[BEGIN Supplied material]
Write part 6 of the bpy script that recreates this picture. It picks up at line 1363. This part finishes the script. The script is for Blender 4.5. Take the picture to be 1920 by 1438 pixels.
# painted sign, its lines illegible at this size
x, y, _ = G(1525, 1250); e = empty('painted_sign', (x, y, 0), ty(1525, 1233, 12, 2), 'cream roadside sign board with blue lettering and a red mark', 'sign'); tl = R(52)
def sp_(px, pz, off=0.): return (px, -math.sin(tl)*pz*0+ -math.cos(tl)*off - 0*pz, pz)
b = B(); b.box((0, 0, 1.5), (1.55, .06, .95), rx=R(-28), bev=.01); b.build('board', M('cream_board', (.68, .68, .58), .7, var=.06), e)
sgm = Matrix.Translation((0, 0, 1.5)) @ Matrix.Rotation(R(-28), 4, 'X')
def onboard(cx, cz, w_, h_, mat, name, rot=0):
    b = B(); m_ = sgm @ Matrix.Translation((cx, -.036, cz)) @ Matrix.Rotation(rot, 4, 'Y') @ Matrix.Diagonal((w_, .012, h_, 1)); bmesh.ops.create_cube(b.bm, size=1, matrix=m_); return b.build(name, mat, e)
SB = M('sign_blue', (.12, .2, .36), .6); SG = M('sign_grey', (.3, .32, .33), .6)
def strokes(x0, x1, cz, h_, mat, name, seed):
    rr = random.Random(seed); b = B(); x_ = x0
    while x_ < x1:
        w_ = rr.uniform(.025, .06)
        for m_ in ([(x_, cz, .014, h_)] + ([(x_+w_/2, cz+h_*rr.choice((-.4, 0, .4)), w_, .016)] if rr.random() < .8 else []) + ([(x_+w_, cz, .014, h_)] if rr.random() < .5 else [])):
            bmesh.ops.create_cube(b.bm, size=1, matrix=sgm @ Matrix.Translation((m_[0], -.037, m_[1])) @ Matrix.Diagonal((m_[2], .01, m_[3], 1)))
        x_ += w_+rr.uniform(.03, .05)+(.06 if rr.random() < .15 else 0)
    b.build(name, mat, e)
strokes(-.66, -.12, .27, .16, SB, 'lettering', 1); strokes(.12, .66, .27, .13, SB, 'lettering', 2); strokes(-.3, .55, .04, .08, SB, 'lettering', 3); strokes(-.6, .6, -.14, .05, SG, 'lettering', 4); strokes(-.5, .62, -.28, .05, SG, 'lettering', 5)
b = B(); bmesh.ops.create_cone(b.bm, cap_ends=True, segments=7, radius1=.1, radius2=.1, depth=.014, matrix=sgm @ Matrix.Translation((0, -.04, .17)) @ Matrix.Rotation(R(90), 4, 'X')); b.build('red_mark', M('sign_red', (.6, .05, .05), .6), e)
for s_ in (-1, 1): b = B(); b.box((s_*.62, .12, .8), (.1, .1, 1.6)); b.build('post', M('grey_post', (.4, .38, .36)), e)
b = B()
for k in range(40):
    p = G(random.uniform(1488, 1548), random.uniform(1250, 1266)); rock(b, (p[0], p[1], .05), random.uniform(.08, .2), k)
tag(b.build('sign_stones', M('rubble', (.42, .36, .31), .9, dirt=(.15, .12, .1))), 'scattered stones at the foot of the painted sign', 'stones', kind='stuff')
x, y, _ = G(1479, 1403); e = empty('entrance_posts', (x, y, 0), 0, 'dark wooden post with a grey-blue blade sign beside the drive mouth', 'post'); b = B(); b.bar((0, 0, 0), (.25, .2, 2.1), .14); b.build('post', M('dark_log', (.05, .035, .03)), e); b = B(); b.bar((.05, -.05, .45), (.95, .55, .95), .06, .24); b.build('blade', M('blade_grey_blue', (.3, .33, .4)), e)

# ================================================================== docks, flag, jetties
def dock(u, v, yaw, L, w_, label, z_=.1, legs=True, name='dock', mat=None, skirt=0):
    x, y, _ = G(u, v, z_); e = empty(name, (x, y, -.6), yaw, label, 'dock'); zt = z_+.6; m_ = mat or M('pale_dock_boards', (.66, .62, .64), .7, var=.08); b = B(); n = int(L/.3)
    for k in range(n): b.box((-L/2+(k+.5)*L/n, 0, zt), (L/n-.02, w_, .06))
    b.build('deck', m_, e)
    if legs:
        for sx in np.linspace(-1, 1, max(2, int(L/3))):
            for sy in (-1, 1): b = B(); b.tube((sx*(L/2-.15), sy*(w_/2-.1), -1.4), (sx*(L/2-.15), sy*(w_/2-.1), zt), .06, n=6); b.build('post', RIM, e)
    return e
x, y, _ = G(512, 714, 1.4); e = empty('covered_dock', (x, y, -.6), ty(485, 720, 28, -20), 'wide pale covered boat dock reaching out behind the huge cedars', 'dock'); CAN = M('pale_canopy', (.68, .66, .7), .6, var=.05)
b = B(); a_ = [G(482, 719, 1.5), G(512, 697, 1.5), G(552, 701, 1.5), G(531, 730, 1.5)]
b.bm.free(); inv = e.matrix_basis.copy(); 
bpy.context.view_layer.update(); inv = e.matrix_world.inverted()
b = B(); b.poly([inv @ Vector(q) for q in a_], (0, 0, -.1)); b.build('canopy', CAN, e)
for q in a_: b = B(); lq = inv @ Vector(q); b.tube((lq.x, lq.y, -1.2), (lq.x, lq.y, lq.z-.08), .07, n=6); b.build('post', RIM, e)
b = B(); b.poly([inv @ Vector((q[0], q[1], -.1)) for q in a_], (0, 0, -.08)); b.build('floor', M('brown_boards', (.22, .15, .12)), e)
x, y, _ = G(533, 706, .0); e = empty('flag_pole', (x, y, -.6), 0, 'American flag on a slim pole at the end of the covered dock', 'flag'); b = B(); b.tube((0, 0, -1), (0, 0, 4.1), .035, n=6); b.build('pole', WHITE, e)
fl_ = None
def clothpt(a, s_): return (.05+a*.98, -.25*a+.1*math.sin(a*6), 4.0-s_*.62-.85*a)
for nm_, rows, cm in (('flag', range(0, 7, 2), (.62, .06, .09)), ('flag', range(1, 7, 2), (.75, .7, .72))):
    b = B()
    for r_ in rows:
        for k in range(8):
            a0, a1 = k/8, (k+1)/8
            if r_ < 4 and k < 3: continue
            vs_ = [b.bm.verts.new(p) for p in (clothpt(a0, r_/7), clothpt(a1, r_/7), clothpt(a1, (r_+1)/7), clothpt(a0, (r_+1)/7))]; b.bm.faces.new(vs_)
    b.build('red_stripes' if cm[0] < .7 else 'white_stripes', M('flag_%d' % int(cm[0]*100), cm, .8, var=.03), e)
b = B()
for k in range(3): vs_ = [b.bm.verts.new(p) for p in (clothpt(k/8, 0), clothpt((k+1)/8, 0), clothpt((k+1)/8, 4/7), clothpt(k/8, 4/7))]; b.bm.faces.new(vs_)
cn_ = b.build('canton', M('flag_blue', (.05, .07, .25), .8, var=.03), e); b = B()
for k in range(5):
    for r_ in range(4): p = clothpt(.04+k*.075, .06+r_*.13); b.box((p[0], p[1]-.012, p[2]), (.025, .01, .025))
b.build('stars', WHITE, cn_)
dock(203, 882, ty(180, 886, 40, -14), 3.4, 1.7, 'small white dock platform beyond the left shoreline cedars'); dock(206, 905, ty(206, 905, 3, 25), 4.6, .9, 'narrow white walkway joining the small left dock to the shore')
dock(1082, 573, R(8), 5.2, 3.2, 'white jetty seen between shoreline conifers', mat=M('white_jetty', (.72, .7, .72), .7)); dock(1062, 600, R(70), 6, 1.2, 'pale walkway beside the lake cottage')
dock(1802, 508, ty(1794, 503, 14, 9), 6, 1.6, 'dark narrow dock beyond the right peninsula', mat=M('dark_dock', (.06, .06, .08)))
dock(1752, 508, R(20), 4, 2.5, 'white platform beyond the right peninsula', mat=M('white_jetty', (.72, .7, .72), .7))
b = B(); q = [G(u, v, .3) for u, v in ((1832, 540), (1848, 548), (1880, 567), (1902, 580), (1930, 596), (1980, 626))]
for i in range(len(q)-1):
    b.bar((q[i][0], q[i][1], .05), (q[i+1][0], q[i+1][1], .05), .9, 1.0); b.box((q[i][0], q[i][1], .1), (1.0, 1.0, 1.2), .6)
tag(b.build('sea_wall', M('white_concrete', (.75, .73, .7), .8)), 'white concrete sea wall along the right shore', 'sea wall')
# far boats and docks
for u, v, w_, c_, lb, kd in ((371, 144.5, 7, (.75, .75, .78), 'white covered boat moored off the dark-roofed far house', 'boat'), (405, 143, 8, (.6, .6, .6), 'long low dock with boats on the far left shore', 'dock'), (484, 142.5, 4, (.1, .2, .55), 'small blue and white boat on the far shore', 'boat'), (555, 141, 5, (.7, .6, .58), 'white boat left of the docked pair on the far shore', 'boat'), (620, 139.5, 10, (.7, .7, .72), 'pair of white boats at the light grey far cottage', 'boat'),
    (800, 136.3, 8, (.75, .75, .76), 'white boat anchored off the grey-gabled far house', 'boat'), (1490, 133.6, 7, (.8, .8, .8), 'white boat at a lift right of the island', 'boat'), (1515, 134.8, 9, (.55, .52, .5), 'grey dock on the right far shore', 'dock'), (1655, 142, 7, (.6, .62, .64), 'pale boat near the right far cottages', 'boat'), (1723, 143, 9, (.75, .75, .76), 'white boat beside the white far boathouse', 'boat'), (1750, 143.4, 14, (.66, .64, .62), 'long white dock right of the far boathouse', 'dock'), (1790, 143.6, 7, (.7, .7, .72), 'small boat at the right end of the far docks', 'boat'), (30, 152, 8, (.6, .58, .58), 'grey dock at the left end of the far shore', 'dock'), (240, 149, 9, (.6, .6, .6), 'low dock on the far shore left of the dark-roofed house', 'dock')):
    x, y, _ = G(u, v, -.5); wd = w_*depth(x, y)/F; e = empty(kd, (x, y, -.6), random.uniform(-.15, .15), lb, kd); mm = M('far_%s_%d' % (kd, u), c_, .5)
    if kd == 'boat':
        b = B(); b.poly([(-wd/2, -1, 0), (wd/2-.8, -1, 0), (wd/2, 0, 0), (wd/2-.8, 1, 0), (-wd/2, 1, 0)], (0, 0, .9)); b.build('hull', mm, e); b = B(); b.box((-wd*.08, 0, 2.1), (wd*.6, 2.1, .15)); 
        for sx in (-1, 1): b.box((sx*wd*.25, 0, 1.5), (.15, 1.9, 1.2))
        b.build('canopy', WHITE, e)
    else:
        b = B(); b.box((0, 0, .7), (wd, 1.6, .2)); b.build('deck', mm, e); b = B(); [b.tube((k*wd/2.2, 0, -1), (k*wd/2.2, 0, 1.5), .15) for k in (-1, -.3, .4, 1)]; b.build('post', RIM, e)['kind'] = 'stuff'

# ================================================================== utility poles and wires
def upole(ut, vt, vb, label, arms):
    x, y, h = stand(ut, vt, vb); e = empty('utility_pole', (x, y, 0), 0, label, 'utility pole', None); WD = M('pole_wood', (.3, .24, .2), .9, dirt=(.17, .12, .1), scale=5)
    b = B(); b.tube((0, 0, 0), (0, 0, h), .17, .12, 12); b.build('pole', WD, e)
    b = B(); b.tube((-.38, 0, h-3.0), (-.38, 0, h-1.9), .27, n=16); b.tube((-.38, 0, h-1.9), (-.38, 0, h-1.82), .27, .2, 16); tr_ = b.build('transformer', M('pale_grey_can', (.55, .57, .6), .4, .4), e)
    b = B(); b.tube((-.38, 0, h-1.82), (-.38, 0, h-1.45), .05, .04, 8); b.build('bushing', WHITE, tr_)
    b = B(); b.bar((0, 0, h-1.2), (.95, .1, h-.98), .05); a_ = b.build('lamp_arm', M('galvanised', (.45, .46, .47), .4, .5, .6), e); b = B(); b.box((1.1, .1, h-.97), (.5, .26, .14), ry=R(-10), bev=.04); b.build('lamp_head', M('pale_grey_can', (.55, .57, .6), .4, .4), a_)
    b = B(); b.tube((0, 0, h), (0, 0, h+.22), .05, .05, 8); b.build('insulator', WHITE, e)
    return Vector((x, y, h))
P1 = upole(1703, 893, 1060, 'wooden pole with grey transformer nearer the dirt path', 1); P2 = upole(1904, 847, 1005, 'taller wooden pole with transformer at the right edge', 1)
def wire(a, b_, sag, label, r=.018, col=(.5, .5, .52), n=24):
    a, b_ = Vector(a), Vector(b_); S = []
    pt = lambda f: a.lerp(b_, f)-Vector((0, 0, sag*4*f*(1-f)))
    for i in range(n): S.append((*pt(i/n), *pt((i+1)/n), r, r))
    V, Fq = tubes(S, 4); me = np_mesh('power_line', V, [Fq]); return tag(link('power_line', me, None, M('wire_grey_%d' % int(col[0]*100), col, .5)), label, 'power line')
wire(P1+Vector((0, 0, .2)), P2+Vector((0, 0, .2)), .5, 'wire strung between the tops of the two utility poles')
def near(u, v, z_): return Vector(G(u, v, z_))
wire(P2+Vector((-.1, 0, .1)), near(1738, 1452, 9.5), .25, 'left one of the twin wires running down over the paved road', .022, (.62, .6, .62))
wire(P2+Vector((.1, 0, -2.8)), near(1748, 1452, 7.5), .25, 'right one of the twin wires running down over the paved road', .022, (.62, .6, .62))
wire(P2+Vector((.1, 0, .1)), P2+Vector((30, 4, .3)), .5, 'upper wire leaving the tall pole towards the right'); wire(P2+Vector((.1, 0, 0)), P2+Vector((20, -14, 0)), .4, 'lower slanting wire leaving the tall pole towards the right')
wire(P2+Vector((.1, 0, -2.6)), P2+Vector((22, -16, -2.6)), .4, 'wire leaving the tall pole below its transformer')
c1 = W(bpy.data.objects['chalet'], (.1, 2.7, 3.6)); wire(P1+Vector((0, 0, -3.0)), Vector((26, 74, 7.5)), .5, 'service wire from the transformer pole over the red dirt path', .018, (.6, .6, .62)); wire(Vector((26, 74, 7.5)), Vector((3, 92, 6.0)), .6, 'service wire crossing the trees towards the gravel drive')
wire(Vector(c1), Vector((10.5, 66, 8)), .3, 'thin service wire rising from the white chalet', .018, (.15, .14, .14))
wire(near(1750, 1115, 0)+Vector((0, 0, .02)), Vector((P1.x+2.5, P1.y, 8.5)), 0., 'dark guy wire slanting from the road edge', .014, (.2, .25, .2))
[END Supplied material]
## Required work
Of the lines in the data, how many hold the string "this"? State the number, nothing else.

## Task output
2